**Goal**
Repeat exactly, please, the lines that begin at the start of the listing and end at the line holding "return tag(o, label, WORD[kind], group)".

════════════════

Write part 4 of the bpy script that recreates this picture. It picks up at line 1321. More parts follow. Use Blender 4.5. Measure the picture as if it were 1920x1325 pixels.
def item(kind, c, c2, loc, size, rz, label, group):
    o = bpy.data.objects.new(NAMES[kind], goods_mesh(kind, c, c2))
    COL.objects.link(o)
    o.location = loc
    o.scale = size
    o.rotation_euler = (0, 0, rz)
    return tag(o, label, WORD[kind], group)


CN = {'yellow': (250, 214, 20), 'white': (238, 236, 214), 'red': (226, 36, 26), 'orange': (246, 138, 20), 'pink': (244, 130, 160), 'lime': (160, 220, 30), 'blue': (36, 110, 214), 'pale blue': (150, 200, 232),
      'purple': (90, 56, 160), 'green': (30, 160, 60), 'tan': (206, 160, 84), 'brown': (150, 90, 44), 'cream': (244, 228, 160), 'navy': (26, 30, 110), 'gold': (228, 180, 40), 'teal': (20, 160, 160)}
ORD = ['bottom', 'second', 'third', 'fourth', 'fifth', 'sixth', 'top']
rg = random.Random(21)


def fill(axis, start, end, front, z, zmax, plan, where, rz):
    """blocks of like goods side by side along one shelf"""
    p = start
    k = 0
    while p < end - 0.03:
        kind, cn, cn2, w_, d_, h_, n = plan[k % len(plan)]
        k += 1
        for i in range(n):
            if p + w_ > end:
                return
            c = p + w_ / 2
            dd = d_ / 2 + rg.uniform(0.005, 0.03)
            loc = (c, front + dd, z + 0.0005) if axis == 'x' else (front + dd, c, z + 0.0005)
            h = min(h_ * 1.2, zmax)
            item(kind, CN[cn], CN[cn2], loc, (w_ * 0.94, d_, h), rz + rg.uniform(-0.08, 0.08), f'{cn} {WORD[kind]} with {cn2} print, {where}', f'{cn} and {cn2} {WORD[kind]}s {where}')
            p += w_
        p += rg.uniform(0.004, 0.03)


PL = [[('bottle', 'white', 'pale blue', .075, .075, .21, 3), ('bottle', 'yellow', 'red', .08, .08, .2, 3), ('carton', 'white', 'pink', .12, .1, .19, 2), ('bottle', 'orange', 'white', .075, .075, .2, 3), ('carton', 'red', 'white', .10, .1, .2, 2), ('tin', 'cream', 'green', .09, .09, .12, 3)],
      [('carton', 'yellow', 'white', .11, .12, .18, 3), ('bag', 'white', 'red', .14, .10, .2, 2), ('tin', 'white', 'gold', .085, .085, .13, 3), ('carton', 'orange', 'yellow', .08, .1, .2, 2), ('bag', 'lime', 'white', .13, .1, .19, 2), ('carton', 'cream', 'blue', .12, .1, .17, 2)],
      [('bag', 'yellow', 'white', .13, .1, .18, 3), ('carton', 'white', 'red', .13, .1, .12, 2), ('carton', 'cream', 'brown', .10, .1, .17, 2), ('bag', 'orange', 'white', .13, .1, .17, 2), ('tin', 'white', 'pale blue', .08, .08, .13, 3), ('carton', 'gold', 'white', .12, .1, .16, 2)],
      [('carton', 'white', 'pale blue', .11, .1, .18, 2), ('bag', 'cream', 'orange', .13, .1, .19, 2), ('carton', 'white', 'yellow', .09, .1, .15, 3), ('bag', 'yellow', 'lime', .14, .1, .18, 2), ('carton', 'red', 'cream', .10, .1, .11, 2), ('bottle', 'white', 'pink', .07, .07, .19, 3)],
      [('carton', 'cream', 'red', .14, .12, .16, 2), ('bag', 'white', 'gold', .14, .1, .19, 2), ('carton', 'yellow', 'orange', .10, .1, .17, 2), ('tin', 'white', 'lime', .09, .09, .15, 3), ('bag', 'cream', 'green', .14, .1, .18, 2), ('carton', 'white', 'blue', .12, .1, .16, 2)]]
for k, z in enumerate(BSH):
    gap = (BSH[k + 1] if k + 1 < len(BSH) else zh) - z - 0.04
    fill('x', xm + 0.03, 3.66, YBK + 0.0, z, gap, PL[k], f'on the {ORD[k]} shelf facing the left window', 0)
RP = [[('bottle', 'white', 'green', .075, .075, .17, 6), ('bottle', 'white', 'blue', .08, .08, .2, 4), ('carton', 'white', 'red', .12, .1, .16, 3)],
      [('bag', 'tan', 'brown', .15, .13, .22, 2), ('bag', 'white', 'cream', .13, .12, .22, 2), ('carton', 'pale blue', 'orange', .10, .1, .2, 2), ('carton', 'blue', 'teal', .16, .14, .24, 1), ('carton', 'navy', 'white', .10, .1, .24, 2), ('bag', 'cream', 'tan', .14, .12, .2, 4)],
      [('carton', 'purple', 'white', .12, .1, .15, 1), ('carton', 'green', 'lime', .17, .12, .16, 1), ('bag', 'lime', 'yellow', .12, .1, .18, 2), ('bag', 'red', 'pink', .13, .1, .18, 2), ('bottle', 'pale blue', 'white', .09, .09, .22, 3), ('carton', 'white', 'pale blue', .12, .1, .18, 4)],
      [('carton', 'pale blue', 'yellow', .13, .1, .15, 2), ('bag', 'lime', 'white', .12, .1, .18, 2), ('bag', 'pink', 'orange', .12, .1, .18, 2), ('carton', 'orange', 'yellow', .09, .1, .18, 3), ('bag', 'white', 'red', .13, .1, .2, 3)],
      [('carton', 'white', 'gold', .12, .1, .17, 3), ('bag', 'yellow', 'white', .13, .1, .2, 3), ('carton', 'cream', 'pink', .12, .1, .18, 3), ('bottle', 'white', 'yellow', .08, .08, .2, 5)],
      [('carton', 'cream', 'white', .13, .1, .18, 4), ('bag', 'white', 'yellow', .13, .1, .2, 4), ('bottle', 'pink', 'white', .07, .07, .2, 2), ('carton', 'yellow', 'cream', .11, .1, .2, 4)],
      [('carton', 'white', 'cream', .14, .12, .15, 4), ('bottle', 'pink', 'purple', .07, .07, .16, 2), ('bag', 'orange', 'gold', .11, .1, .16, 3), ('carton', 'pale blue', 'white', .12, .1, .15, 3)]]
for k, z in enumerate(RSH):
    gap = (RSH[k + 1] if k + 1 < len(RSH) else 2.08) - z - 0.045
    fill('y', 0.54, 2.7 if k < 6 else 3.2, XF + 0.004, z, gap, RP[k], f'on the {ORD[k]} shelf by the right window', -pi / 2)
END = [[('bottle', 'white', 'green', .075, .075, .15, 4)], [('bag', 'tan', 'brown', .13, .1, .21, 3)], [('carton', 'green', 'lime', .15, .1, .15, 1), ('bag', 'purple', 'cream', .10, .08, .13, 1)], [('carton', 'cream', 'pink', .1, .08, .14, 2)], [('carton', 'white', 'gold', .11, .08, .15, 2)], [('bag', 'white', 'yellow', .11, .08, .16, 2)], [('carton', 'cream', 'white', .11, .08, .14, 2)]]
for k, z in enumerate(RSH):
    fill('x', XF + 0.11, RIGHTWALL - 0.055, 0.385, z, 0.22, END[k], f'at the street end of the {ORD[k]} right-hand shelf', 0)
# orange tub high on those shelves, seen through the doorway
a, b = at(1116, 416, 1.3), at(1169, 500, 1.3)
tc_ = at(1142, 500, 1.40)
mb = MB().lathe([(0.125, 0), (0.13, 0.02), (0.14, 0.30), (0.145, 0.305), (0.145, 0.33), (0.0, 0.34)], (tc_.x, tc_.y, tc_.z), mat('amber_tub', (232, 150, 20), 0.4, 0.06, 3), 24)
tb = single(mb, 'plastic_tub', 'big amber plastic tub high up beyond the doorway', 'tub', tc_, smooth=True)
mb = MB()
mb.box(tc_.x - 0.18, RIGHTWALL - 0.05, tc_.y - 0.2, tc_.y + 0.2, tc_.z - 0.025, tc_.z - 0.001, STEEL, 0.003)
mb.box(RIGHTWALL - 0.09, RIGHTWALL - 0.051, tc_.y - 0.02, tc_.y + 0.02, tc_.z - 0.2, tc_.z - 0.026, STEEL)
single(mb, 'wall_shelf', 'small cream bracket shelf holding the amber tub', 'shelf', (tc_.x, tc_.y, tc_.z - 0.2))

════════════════

**Worked solution**
Write part 4 of the bpy script that recreates this picture. It picks up at line 1321. More parts follow. Use Blender 4.5. Measure the picture as if it were 1920x1325 pixels.
def item(kind, c, c2, loc, size, rz, label, group):
    o = bpy.data.objects.new(NAMES[kind], goods_mesh(kind, c, c2))
    COL.objects.link(o)
    o.location = loc
    o.scale = size
    o.rotation_euler = (0, 0, rz)
    return tag(o, label, WORD[kind], group)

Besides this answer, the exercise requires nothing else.